Cold Weather Affects Your Sleep In Some Totally Baffling Ways


The days are getting shorter, the nights are getting longer, the weather is getting crappier, and if you're anything like me — you're getting a little sleepier. With all of the above and getting out of bed being increasingly difficult it's easy to wonder does colder autumn and winter weather make you more tired?

Well according to the NHS website, not exactly. Sleepiness is all down to our good old pals hormones. And the hormone in charge of sending you off to sleepy town is melatonin. Seemingly the reason we get a bit sleepier during winter months is that the lack of sunlight means your brain produces more melatonin.

Which, considering the universal desire to get thee to bed and cosiness when the weather begins to change, makes a lot of sense. However, is there more than melatonin at play?

I reached out to sleep expert James Wilson for his opinion on the matter. Wilson is a sleep behaviour, sleep environment, and sleep product expert and the third generation in a family of sleep experts. Wilson, or The Sleep Geek is truly devoted to helping people get every one of their forty winks and was kind enough to let us know the tee on why some of us might feel a bit sleepier during chillier months.


Wilson explained that there are a heck of a lot of factors at play during autumn and winter months that can lead to us being a bit more on the sleepy side. And it's likely to be owing to what's going on in the day time.

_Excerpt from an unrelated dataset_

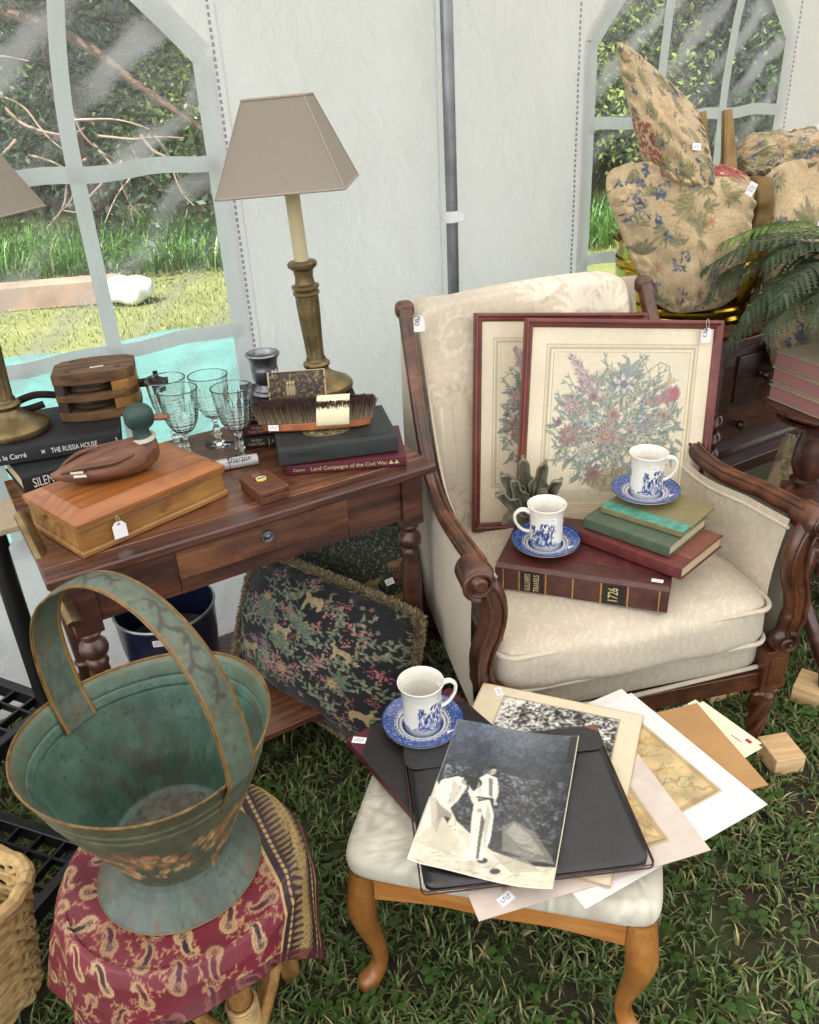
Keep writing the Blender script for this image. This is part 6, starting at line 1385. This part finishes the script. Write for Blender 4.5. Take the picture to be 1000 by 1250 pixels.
# hoop handle: a broad painted band with gold edges
hx = Vector((.28, -.17, 0)).normalized(); hy = Vector((.17, .28, 0)).normalized(); rz_ = .245; pts = []
for k in range(-8, 73):
    t_ = PI*k/64; 
    if k < 0: p = -hx*(.168+.004*k*.8)+Vector((0, 0, rz_+k*.0075)); p = -hx*(.1695+.0022*k)+Vector((0, 0, rz_+.005*k))
    elif k > 64: q = k-64; p = hx*(.1790-.0036*q)+Vector((0, 0, rz_-.0066*q))
    else: p = -hx*(.1695*math.cos(t_) if t_ < PI/2 else .1790*math.cos(t_))*1.0+Vector((0, 0, rz_+.232*math.sin(t_)**.85))
    if 0 < k < 22: p = p - hx*.020*math.sin(PI*k/22)
    pts.append(p)
HW = .049; m_ = len(pts); ncr = 22; P = np.zeros((m_, ncr, 3))
for k, p in enumerate(pts):
    t_ = (pts[min(k+1, m_-1)]-pts[max(k-1, 0)]).normalized(); nn = t_.cross(hy).normalized(); w_ = HW*(1+.16*math.cos(2*PI*k/m_))
    for j in range(ncr): s_ = 2*j/(ncr-1)-1; P[k, j] = p+hy*(s_*w_/2)+nn*(.0045*(1-s_*s_))
def resmp(P, n2):
    q = np.linspace(0, len(P)-1, n2); i = np.clip(q.astype(int), 0, len(P)-2); t = (q-i)[:, None, None]; return P[i]*(1-t)+P[i+1]*t
P = resmp(P, 300); L_ = .75; cv = Canvas(L_, HW, .0025, '#4e5c50'); cv.mottle(.02, .16, 3); cv.mottle(.006, .1, 7); rust = np.clip((cv.noise(.03, 1, 51)*.6+cv.noise(.01, 1, 52)*.4-.52)*5, 0, 1); cv.blend((slice(None), slice(None)), rust*.5, '#66523c')
for k in range(700): cv.ell(random.random()*L_, random.random()*HW, random.uniform(.0006, .003), random.uniform(.0006, .002), random.random()*3, random.choice(['#2f342c', '#46392a', '#5d5c4c', '#77745f']), random.uniform(.25, .75))
for c0 in (.24, .44):
    p = [(c0+.15*k/30, HW*.5+.009*math.sin(k*.55)) for k in range(31)]; cv.line(p, .0042, '#37342b', .9)
    for k in range(2, 30, 3): cv.leaf(p[k][0], p[k][1], .017, .008, (1.1 if k % 2 else -1.1), '#3a372d', None, .9)
cv.rect(0, 0, L_, .0022, '#8a672f'); cv.rect(0, HW-.0022, L_, HW, '#8a672f')
uu = np.linspace(0, .999, 300)[:, None]*np.ones((1, ncr)); vv = np.linspace(0, .999, ncr)[None, :]*np.ones((300, 1)); o = grid('handle', P, 'painted_tin', sc_r, cv.samp(uu, vv)); sm = o.modifiers.new('s', 'SOLIDIFY'); sm.thickness = .0016
for s_ in (0, ncr-1): MB().tube([tuple(q) for q in P[::3, s_]], .0017, 8).build('handle_edge', 'scuttle_gold', sc_r)

# ---------------------------------------------------------------- rattan stool and paisley cloth
rs = empty('rattan_stool', (SC0.x+.0, SC0.y-.01, 0), 12, 'small rattan stool with bound legs under the paisley cloth', 'stool')
MB().lathe([(0, .405), (.155, .405), (.165, .412), (.165, .422), (.155, .428), (0, .428)], 48).build('seat', 'rattan', rs)
for k in range(4):
    aa = R(-62+90*k); c_, s_ = math.cos(aa), math.sin(aa)
    MB().tube(catmull([(.115*c_, .115*s_, .41), (.125*c_, .125*s_, .22), (.150*c_, .150*s_, 0)], 6), [.019]*13, 14).build('leg', 'rattan', rs)
    for off in (-.9, .9):
        c2, s2 = math.cos(aa+off*.85), math.sin(aa+off*.85); MB().tube(catmull([(.150*c2, .150*s2, .40), (.148*math.cos(aa+off*.5), .148*math.sin(aa+off*.5), .27), (.142*math.cos(aa+off*.13), .142*math.sin(aa+off*.13), .17)], 6), .010, 10).build('brace', 'rattan', rs)
    for j in range(9): 
        z = .185+j*.0062; rr = .127+(.22-z)*.1; MB().tube([(rr*c_+.0225*math.cos(q), rr*s_+.0225*math.sin(q), z+.002*math.sin(q+j)) for q in [2*PI*i/14 for i in range(14)]], .0034, 6, closed=True).build('cane_binding', 'wicker', rs)
    MB().tube([(.14*c_, .14*s_, .14), (.13*math.cos(aa+1.57), .13*math.sin(aa+1.57), .14)], .010, 10).build('stretcher', 'rattan', rs)
random.seed(51); CW = .60; cv = Canvas(CW, CW, .0017, '#661d2b'); cv.mottle(.10, .16, 2)
def paisley(x, y, s, a, c1='#b59468', c2='#3a1420'):
    f_ = 1 if random.random() < .5 else -1
    sp = [(0, 0), (.10, .30), (.36, .52), (.68, .50), (.90, .25), (.92, -.08), (.72, -.36), (.42, -.48), (.12, -.50), (-.14, -.62), (-.30, -.84), (-.28, -1.05), (-.12, -1.10), (-.50, -1.12), (-.66, -.86), (-.58, -.50), (-.34, -.20)]
    ca, sa = math.cos(a), math.sin(a); O_ = [(p[0]-.25, (p[1]+.15)*f_) for p in sp]; q = catmull([(p[0], p[1], 0) for p in O_]+[(O_[0][0], O_[0][1], 0)], 5)
    Tm = lambda p, k=1.0: (x+s*k*(p[0]*ca-p[1]*sa), y+s*k*(p[0]*sa+p[1]*ca)); P_ = [Tm(p) for p in q]; cv.poly(P_, c2, .95); cv.line(P_, .0024, c1, .95)
    b_ = (.30, .22*f_); I_ = [Tm((b_[0]+(p[0]-b_[0])*.62, b_[1]+(p[1]-b_[1])*.62)) for p in q[:44]]; cv.line(I_, .0018, c1, .9); fx, fy = Tm((.24, .14*f_)); cv.flower(fx, fy, s*.30, 7, c1, c2, .9)
    for k in range(2, 44, 3): u_ = Tm((b_[0]+(q[k][0]-b_[0])*.81, b_[1]+(q[k][1]-b_[1])*.81)); cv.ell(u_[0], u_[1], .0016, .0016, 0, c1, .9)
    for k in range(0, len(q)-4, 3): u_ = Tm((b_[0]+(q[k][0]-b_[0])*1.13, b_[1]+(q[k][1]-b_[1])*1.13)); cv.ell(u_[0], u_[1], .0017, .0017, 0, c1, .85)
for k in range(260): cv.vine(random.uniform(0, CW), random.uniform(0, CW), random.random()*6, .05, '#a5805c', '#9a7454', .006, .9, .008, .003, None, 0, None, .0013)
pl_ = []
for i in range(10):
    for j in range(12): paisley(.01+i*.062+(.031 if j % 2 else 0)+random.gauss(0, .003), .010+j*.051+random.gauss(0, .003), .0235, random.choice((.4, .7, 3.6, 3.9))+random.gauss(0, .15), random.choice(['#a68a64', '#b0946e', '#96795a']), random.choice(['#3f1626', '#5a1a30', '#2c1a28']))
for k in range(90): cv.flower(random.uniform(0, CW), random.uniform(0, CW), .008, 6, '#b08c68', '#4a1a28', .8)
# woven gold border on one side
cv.rect(CW-.13, 0, CW, CW, '#2e1c22'); cv.rect(CW-.134, 0, CW-.130, CW, '#b09468'); cv.rect(CW-.008, 0, CW, CW, '#4d1824'); cv.rect(CW-.022, 0, CW-.019, CW, '#b09468')
for k in range(60):
    y = k*.0115; cv.flower(CW-.075, y, .013, 7, '#a88e58', '#5c4a2c', .9, '#6d5a38')
    for s_ in (-1, 1): cv.leaf(CW-.075, y, .034, .008, PI/2*s_*.2+(PI if s_ < 0 else 0)+.5, '#93804f', None, .8); cv.ell(CW-.115, y+.004*s_, .003, .003, 0, '#b59a68', .9); cv.ell(CW-.035, y+.004*s_, .003, .003, 0, '#b59a68', .9)
cv.rect(0, 0, CW, .02, '#4d1824', .6); cv.grain(.10)
RCL = .172; nn = cv.nx; X = cv.X-CW*.585; Y = cv.Y-CW*.41; ro = np.hypot(X, Y); th = np.arctan2(Y, X); ex = np.clip(ro-RCL, 0, None)
fold = np.sin(th*7+.6)*.55+np.sin(th*4+2)*.45+.3*np.sin(th*13)
arc = np.clip(ex/.03, 0, 1); rad = np.minimum(ro, RCL)+.018*arc+ex*(.16+.10*fold)*np.clip(ex*12, 0, 1); zz = .4335-.010*arc**2-np.clip(ex-.015, 0, None)*.93
zz += np.where(ro < RCL, .0025*np.sin(X*40+Y*23)+.002*np.sin(Y*51), 0)*np.clip((ro-.125)/.03, 0, 1); zz = np.maximum(zz, .012)
P = np.stack([rad*np.cos(th), rad*np.sin(th), zz], -1)
# a raised fold at the back right where the border rides up
cl = grid('paisley_cloth', P, 'silk', None, cv.a); cl.location = (SC0.x, SC0.y-.005, .0018); cl.rotation_euler = (0, 0, R(28)); sm = cl.modifiers.new('s', 'SOLIDIFY'); sm.thickness = .0012; tag(cl, 'wine red paisley cloth with a dark gold woven border draped over the rattan stool', 'cloth')

# ---------------------------------------------------------------- black plastic shelving, basket
def shelf_unit(loc, rz, w, d, tiers, posts, label, honey=False):
    r = empty('plastic_shelf', loc, rz, label, 'shelf')
    for z in tiers:
        for a_ in ((-w, -d, 0, -d+.022), (-w, -.022, 0, 0)): MB().box(a_[0], a_[1], z-.038, a_[2], a_[3], z).build('rim', 'black_plastic', r, bevel=.003)
        for a_ in ((-w, -d+.0225, -w+.022, -.0225), (-.022, -d+.0225, 0, -.0225)): MB().box(a_[0], a_[1], z-.038, a_[2], a_[3], z).build('rim', 'black_plastic', r, bevel=.003)
        k = 1
        while k*.062 < w-.03: MB().box(-k*.062-.0028, -d+.0225, z-.022, -k*.062+.0028, -.0225, z-.003).build('slat', 'black_plastic', r, smooth=0); k += 1
        k = 1
        while k*.062 < d-.03: MB().box(-w+.0225, -k*.062-.0028, z-.0225, -.0225, -k*.062+.0028, z-.0035).build('slat', 'black_plastic', r, smooth=0); k += 1
    for (px_, py_, z0, z1) in posts:
        MB().tube([(px_, py_, z0), (px_, py_, z1)], .021, 20).build('post', 'black_plastic', r); MB().tube([(px_, py_, z1), (px_, py_, z1+.02), (px_, py_, z1+.021)], [.025, .025, .018], 20).build('post_cap', 'black_plastic', r)
    return r
shelf_unit((-.815, 1.47, 0), -27, .5, .36, (.30,), ((-.02, -.02, 0, .70), (-.48, -.02, 0, .70), (-.48, -.34, 0, .26)), 'tall black plastic shelf unit with a round post beside the table end')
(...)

"When trying to get the best sleep, winter brings a different set of issues than summer. I often find people are more lethargic during the day in winter; more than likely due to the lack of natural daylight which means we don’t get that boost of energy that we do on a bright summer day."

I mean we all know the day we've had has a definite knock on affect to the night sleep we get. However, Wilson explained that not only the sunlight but also the temperature can make your sleep unsettled. Leading to a groggier you. And it's not only the temperature outside but also the whole central heating thing that's an issue.

"Temperature can be an issue for some people too, either they struggle to get warm or more commonly, they are making their bedrooms very warm as they go to bed and consequently struggle to get to sleep and to stay asleep."

Yikes, who ever would have thought that cosy bedroom that seems so ideal when you're drifting off might actually get, well, a bit too much.

Wilson continued, explaining that not only the temperature outside but our inner temperature can affect sleep.

"As our body temperature drops I also find people wake at about 3am-4am in the morning due the cold. For some, the cold weather automatically makes the heating come on as the heating system kicks into gear and this can wake them before they want to get up."

Oh my days. Looks like, central heating adjustments aside you might just have to accept potentially feeling sleepier during the autumn and winter months. But hey — who doesn't love an excuse for a lie in?